● DIRECTIONS FOR THIS TASK:
Every line of the material that follows must be printed again exactly.

[start DATASET SECTION]

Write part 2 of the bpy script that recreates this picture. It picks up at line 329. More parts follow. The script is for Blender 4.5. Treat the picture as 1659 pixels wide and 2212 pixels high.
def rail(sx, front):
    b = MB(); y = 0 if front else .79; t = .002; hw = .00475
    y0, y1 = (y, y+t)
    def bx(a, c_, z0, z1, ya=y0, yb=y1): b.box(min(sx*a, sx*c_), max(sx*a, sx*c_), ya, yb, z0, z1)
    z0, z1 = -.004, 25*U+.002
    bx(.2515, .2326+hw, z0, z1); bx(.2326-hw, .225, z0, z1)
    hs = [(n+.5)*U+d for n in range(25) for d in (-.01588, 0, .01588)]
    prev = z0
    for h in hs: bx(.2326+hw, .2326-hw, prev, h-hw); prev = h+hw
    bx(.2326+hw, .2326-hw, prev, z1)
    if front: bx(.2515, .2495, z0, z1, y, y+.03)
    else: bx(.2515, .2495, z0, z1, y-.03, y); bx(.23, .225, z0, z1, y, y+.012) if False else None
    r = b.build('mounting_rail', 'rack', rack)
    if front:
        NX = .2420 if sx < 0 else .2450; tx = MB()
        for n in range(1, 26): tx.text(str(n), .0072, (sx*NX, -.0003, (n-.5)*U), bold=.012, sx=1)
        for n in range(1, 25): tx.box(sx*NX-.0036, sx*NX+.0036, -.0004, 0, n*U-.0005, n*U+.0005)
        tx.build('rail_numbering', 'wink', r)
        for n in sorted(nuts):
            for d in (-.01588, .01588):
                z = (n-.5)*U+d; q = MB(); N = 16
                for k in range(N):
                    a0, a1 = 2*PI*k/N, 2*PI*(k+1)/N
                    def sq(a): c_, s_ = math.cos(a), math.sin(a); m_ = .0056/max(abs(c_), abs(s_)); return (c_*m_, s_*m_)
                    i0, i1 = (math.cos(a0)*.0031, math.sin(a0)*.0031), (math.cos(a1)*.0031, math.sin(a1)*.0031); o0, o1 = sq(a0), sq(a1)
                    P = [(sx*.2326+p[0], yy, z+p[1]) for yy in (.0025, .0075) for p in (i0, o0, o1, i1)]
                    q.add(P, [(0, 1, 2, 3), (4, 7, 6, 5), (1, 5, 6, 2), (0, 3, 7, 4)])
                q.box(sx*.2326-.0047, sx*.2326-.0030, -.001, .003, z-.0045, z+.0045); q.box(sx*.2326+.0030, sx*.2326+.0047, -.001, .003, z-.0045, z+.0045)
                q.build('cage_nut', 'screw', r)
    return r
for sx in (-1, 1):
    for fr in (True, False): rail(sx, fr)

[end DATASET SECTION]

● SOLUTION FOR THIS TASK:
Write part 2 of the bpy script that recreates this picture. It picks up at line 329. More parts follow. The script is for Blender 4.5. Treat the picture as 1659 pixels wide and 2212 pixels high.
def rail(sx, front):
    b = MB(); y = 0 if front else .79; t = .002; hw = .00475
    y0, y1 = (y, y+t)
    def bx(a, c_, z0, z1, ya=y0, yb=y1): b.box(min(sx*a, sx*c_), max(sx*a, sx*c_), ya, yb, z0, z1)
    z0, z1 = -.004, 25*U+.002
    bx(.2515, .2326+hw, z0, z1); bx(.2326-hw, .225, z0, z1)
    hs = [(n+.5)*U+d for n in range(25) for d in (-.01588, 0, .01588)]
    prev = z0
    for h in hs: bx(.2326+hw, .2326-hw, prev, h-hw); prev = h+hw
    bx(.2326+hw, .2326-hw, prev, z1)
    if front: bx(.2515, .2495, z0, z1, y, y+.03)
    else: bx(.2515, .2495, z0, z1, y-.03, y); bx(.23, .225, z0, z1, y, y+.012) if False else None
    r = b.build('mounting_rail', 'rack', rack)
    if front:
        NX = .2420 if sx < 0 else .2450; tx = MB()
        for n in range(1, 26): tx.text(str(n), .0072, (sx*NX, -.0003, (n-.5)*U), bold=.012, sx=1)
        for n in range(1, 25): tx.box(sx*NX-.0036, sx*NX+.0036, -.0004, 0, n*U-.0005, n*U+.0005)
        tx.build('rail_numbering', 'wink', r)
        for n in sorted(nuts):
            for d in (-.01588, .01588):
                z = (n-.5)*U+d; q = MB(); N = 16
                for k in range(N):
                    a0, a1 = 2*PI*k/N, 2*PI*(k+1)/N
                    def sq(a): c_, s_ = math.cos(a), math.sin(a); m_ = .0056/max(abs(c_), abs(s_)); return (c_*m_, s_*m_)
                    i0, i1 = (math.cos(a0)*.0031, math.sin(a0)*.0031), (math.cos(a1)*.0031, math.sin(a1)*.0031); o0, o1 = sq(a0), sq(a1)
                    P = [(sx*.2326+p[0], yy, z+p[1]) for yy in (.0025, .0075) for p in (i0, o0, o1, i1)]
                    q.add(P, [(0, 1, 2, 3), (4, 7, 6, 5), (1, 5, 6, 2), (0, 3, 7, 4)])
                q.box(sx*.2326-.0047, sx*.2326-.0030, -.001, .003, z-.0045, z+.0045); q.box(sx*.2326+.0030, sx*.2326+.0047, -.001, .003, z-.0045, z+.0045)
                q.build('cage_nut', 'screw', r)
    return r
for sx in (-1, 1):
    for fr in (True, False): rail(sx, fr)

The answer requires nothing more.